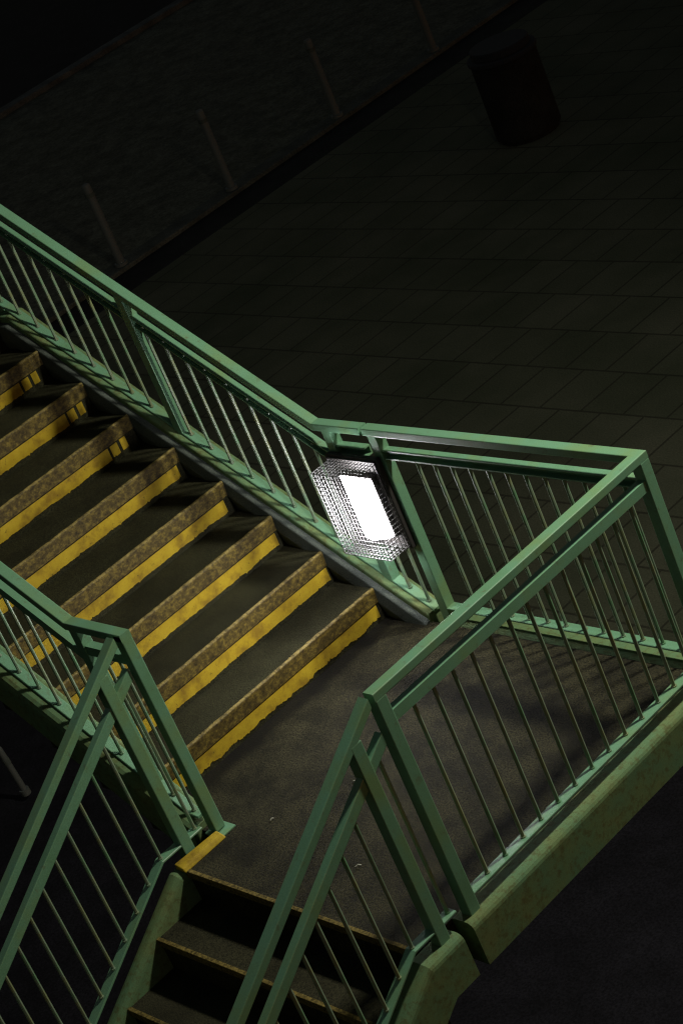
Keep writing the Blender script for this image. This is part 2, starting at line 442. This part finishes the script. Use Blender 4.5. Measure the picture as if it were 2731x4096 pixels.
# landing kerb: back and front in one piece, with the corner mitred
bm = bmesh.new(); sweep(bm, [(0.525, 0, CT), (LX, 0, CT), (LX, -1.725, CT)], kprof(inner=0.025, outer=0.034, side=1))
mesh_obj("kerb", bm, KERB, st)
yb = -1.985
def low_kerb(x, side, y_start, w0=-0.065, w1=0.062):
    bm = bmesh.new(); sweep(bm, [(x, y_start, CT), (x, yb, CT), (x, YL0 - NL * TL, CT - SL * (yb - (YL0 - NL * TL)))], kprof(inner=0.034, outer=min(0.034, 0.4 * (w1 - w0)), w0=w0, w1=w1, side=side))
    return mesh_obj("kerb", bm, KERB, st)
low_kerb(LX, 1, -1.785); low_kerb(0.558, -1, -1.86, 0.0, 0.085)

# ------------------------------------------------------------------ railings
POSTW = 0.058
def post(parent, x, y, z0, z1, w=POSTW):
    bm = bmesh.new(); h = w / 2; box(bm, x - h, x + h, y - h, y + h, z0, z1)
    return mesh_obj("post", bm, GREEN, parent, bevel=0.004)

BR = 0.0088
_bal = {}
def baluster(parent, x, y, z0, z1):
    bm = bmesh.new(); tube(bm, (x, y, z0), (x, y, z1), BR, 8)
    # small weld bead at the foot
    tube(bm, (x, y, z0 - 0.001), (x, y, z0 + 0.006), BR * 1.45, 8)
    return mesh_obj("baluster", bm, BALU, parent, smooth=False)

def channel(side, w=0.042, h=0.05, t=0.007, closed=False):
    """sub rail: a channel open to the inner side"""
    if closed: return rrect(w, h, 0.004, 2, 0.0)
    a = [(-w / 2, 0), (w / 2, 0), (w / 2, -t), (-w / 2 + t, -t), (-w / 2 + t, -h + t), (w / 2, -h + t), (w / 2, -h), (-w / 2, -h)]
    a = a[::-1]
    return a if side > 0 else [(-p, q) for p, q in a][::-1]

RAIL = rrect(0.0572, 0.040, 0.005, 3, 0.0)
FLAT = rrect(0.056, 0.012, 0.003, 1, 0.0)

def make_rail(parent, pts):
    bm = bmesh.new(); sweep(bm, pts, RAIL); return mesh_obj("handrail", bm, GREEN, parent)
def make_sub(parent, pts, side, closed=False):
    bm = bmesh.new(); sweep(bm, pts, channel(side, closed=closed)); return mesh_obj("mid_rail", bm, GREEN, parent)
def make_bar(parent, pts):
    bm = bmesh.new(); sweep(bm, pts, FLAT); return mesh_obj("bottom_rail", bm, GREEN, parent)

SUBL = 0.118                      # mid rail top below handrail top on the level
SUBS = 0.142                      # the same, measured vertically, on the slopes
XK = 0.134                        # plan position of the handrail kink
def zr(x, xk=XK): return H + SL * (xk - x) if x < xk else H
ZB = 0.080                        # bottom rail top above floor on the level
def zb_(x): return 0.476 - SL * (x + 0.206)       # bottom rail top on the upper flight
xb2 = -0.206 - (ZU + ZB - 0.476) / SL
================
WHAT IS EXPECTED:
Make an exact copy of the whole listing, but don't bring over any pictures.

REPLY:
Keep writing the Blender script for this image. This is part 2, starting at line 442. This part finishes the script. Use Blender 4.5. Measure the picture as if it were 2731x4096 pixels.
# landing kerb: back and front in one piece, with the corner mitred
bm = bmesh.new(); sweep(bm, [(0.525, 0, CT), (LX, 0, CT), (LX, -1.725, CT)], kprof(inner=0.025, outer=0.034, side=1))
mesh_obj("kerb", bm, KERB, st)
yb = -1.985
def low_kerb(x, side, y_start, w0=-0.065, w1=0.062):
    bm = bmesh.new(); sweep(bm, [(x, y_start, CT), (x, yb, CT), (x, YL0 - NL * TL, CT - SL * (yb - (YL0 - NL * TL)))], kprof(inner=0.034, outer=min(0.034, 0.4 * (w1 - w0)), w0=w0, w1=w1, side=side))
    return mesh_obj("kerb", bm, KERB, st)
low_kerb(LX, 1, -1.785); low_kerb(0.558, -1, -1.86, 0.0, 0.085)

# ------------------------------------------------------------------ railings
POSTW = 0.058
def post(parent, x, y, z0, z1, w=POSTW):
    bm = bmesh.new(); h = w / 2; box(bm, x - h, x + h, y - h, y + h, z0, z1)
    return mesh_obj("post", bm, GREEN, parent, bevel=0.004)

BR = 0.0088
_bal = {}
def baluster(parent, x, y, z0, z1):
    bm = bmesh.new(); tube(bm, (x, y, z0), (x, y, z1), BR, 8)
    # small weld bead at the foot
    tube(bm, (x, y, z0 - 0.001), (x, y, z0 + 0.006), BR * 1.45, 8)
    return mesh_obj("baluster", bm, BALU, parent, smooth=False)

def channel(side, w=0.042, h=0.05, t=0.007, closed=False):
    """sub rail: a channel open to the inner side"""
    if closed: return rrect(w, h, 0.004, 2, 0.0)
    a = [(-w / 2, 0), (w / 2, 0), (w / 2, -t), (-w / 2 + t, -t), (-w / 2 + t, -h + t), (w / 2, -h + t), (w / 2, -h), (-w / 2, -h)]
    a = a[::-1]
    return a if side > 0 else [(-p, q) for p, q in a][::-1]

RAIL = rrect(0.0572, 0.040, 0.005, 3, 0.0)
FLAT = rrect(0.056, 0.012, 0.003, 1, 0.0)

def make_rail(parent, pts):
    bm = bmesh.new(); sweep(bm, pts, RAIL); return mesh_obj("handrail", bm, GREEN, parent)
def make_sub(parent, pts, side, closed=False):
    bm = bmesh.new(); sweep(bm, pts, channel(side, closed=closed)); return mesh_obj("mid_rail", bm, GREEN, parent)
def make_bar(parent, pts):
    bm = bmesh.new(); sweep(bm, pts, FLAT); return mesh_obj("bottom_rail", bm, GREEN, parent)

SUBL = 0.118                      # mid rail top below handrail top on the level
SUBS = 0.142                      # the same, measured vertically, on the slopes
XK = 0.134                        # plan position of the handrail kink
def zr(x, xk=XK): return H + SL * (xk - x) if x < xk else H
ZB = 0.080                        # bottom rail top above floor on the level
def zb_(x): return 0.476 - SL * (x + 0.206)       # bottom rail top on the upper flight
xb2 = -0.206 - (ZU + ZB - 0.476) / SL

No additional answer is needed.